Dem FA mag zugegeben werden, daß eine Rücklaufdauer von 10 Tagen ungewöhnlich ist, insbesondere, da es nur um die Zeichnung einer einfachen Kurzmitteilung durch den Behördenvorstand ging. Aber auch bei wesentlich kürzerer Rücklaufdauer durfte nicht ohne weiteres damit gerechnet werden, daß den zuvor besonders unterrichteten Bediensteten der ihnen gegebene Hinweis noch oder wieder gewärtig sein würde. Bei Verschulden eines Boten, wie es hier in der nicht rechtzeitigen Absendung der Begründungsschrift nach deren Rücklauf gegeben ist, kann das FA sich durch den dem Boten für die Absendung erteilten besonderen Hinweis nur entlasten, wenn diese Weisung unmittelbar anschließend auszuführen war (vgl. BFHE 96, 85, BStBl II 1969, 548: Übergabe der Begründungsschrift mit entsprechendem Hinweis am vorletzten Tage der Frist; siehe auch BFHE 149, 146, 149 a.E., BStBl II 1987, 441).

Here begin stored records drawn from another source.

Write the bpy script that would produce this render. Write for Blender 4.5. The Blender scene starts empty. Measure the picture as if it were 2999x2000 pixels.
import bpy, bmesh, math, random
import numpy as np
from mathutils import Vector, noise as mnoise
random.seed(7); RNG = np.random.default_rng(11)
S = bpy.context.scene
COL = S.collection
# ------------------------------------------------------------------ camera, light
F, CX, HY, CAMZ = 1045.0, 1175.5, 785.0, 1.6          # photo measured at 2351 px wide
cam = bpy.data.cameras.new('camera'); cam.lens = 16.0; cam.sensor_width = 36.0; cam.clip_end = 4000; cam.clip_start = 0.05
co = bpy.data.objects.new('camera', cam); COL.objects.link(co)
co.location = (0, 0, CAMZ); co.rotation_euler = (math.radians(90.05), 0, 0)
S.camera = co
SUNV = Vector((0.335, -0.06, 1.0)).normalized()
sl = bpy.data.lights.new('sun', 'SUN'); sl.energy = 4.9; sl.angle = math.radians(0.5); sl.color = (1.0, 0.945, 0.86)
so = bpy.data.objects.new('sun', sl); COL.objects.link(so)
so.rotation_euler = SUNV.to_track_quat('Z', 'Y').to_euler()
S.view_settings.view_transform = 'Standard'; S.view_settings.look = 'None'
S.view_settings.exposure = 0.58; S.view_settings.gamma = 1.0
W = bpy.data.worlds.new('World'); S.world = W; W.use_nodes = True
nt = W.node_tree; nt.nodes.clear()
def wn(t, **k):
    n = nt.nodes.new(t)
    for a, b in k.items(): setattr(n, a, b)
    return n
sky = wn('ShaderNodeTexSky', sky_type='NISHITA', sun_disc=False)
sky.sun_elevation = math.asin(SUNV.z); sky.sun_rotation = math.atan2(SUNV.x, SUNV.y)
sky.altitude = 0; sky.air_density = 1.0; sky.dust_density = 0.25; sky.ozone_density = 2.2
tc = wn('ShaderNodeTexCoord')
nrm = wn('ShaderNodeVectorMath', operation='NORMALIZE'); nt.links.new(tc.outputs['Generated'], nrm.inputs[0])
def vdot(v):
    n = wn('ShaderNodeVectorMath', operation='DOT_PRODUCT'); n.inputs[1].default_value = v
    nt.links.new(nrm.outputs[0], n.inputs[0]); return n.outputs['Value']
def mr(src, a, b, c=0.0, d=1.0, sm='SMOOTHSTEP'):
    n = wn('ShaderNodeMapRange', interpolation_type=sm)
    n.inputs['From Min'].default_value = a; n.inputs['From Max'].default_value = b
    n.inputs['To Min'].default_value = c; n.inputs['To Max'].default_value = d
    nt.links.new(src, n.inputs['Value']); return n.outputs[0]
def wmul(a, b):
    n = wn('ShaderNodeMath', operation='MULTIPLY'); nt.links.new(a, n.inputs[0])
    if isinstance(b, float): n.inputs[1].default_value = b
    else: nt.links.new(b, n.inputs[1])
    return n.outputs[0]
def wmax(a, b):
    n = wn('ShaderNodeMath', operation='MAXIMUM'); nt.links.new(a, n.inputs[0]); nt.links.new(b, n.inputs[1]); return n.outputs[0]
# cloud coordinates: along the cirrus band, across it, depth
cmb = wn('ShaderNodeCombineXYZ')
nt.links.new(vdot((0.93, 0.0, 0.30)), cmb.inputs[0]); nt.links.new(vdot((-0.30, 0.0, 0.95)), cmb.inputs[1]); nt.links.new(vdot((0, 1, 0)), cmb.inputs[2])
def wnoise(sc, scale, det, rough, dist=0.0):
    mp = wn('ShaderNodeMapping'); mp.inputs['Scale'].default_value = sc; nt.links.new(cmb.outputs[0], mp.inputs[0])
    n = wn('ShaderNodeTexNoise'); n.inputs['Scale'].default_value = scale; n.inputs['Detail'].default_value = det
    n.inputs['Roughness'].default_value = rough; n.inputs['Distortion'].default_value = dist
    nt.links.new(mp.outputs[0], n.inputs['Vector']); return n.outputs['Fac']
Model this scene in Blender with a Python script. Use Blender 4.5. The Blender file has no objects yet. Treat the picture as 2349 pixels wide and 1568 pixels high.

Eine solche Art der Bestellung dürfte auch im Streitfalle durchaus möglich gewesen sein. Jedenfalls vermag der Senat keinen Grund zu erkennen, der es erfordert hätte, mit der Versendung der fertigen Begründungsschrift bis zur Rückkehr der vom Vorsteher gezeichneten Kurzmitteilung zu warten. Wenn aber schon nach dem innerbehördlichen Organisationsablauf Begründungsschrift und Kurzmitteilung gleichzeitig herausgehen sollten, so reichte der Hinweis auf die Dringlichkeit der Bestellung (Fristsache) nicht aus. Hinzukommen mußte vielmehr eine besondere Überwachung, um zu gewährleisten, daß die Absendestelle entsprechend der zuvor erteilten Weisung verfuhr (vgl. BFHE 137, 221, BStBl II 1983, 229 - Fristenkontrolle -; Gräber/Koch, a.a.O., § 56 Anm. 37; siehe auch BFH, Beschlüsse vom 25. Juni 1986 II R 144/85, BFH/NV 1987, 588, und vom 16. Juli 1986 II R 24/86, BFH/NV 1987, 518). Ohne eine derartige Überwachung liegt ein Organisationsmangel vor, der es ausschließt, ein Verschulden des FA an der Versäumung der Frist zu verneinen.